Tuesday, April 3, 2012

Shabbat HaGadol- the Great Shabbat

The Shabbat prior to Pesach is called Shabbat Hagadol, The Great Shabbat. Traditionally it was one of the two Shabbbatot when rabbis would give a long sermon in preparation of the hag. The Shibolei Haleket, Zedekiah ben Abraham Anaw, 13th century scholar, wrote this was the reason it was called gadol, because the rabbis would speak for so long. However, the traditional reason given in Midrash, and backed up by scholars throughout the centuries, refers to this Shabbat as a time when those Israelites who had been drawn into Egyptian practice returned to Judaism.
Although it is said that the Israelites never gave up their Hebrew names or practices, and maintained a separate community even while in Egypt, after generations of settlement in Egypt many Israelites had begun to take on Egyptian practices, including the worship of certain animals. One of those sacred animals is the lamb. On Shabbat Hagadol the Israelites received the mitzvah to prepare the pesach, the lamb for sacrifice. For days the lambs were secured to ensure they were prepared and ready. Once they received this mitzvah, the Israelites abandoned their worship of animals, and returned to God. But even beyond their return to God, the Egyptians were helpless to stop the slaughter of the animals.
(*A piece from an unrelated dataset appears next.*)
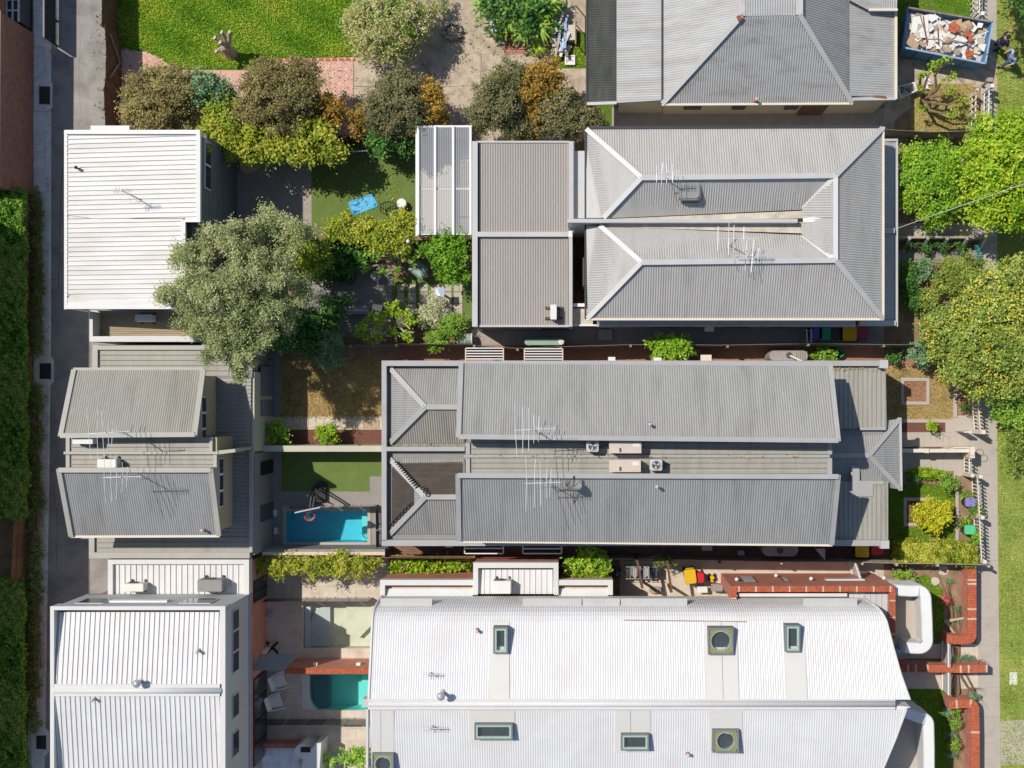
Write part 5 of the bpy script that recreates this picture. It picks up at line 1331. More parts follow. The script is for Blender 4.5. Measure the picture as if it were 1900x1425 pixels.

The Tur reports this was a nes gadol, a great miracle, giving the name to the Shabbat prior to Pesach.
The Pri Hadash, a commentator on the Shulchan Arukh, writes that the Israelites’ willingness to fulfill the mitzvot given to them, especially this first mitzvah, was like the moment when the Israelites went from being like children to being like adults, going from katan to gadol.
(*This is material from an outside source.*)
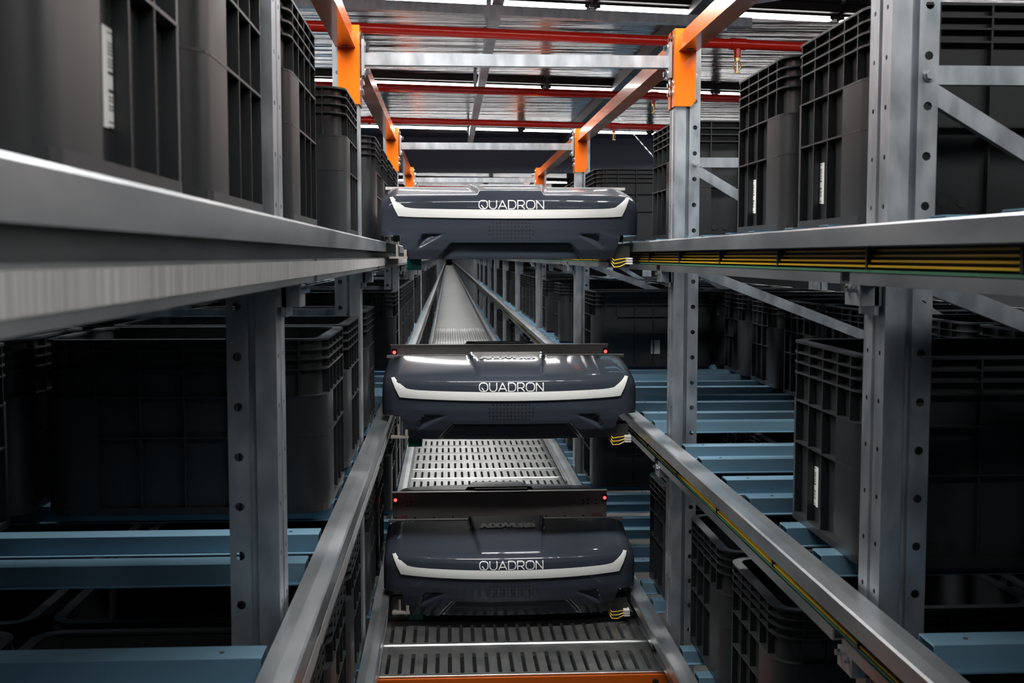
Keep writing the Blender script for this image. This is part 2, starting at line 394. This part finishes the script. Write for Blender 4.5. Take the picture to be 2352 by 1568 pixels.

Interestingly, Pesach is still a time when Jews connect with God and the mitzvot. The Pesach seder is the most observed Jewish ritual in the world. More than 80% of Jews around the world attend some form of the seder. It is still a time when we aim to connect with God and with the general community, a time when we seek to exert our generational connection to our history and the continuity of the Jewish community.
I join with Sean, Jesse, Gavriel & Keren in wishing you a hag kasher v’sameach, a kosher and happy holiday, celebrating our creation, history, and continuity as a Jewish community.